At Los Alamos, Norris Bradbury succeeded Robert Oppenheimer and invited Edward Teller to replace Hans Bethe as Theoretical Division chief. Ever since relinquishing implosion calculations to Klaus Fuchs and inspiring Oppenheimer to move him from Bethe to Fermi, Teller had continuously been working on his Super, the great thermonuclear fission-fusion design that would obsess him for decades, which would be, as he saw it, the weapon giving the United States of America the ultimate defense against dictators like Hitler and Stalin.

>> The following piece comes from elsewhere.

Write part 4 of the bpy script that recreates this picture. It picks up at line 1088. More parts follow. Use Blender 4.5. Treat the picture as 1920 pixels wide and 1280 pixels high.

Following the success of Trinity, Teller believed his Super would be put into fast-track development as the next evolution in atomic weaponry. In their last months in New Mexico together, Teller and Fermi had begun theoretical analysis of thermonuclear ignition, predicting that one cubic meter of liquid deuterium would explode with the force of 10 million tons of TNT. But when Ed asked Oppie to support postwar hydrogen bomb research, Robert coldly replied,
“I neither can nor will do so.” Then, instead of joining Teller to create the next generation of nuclear weapons, almost all of Los Alamos’s most significant physicists returned to civilian life—Wigner going home to Princeton; Alvarez, Seaborg, and Segrè to Berkeley; Kistiakowsky to Harvard; and Bethe to Cornell. As Teller saw it, they had lost
“their appetites for weapons work,” and only he held fast to the faith. It was the beginnings of a conflict that would rend the scientific community for the next four decades.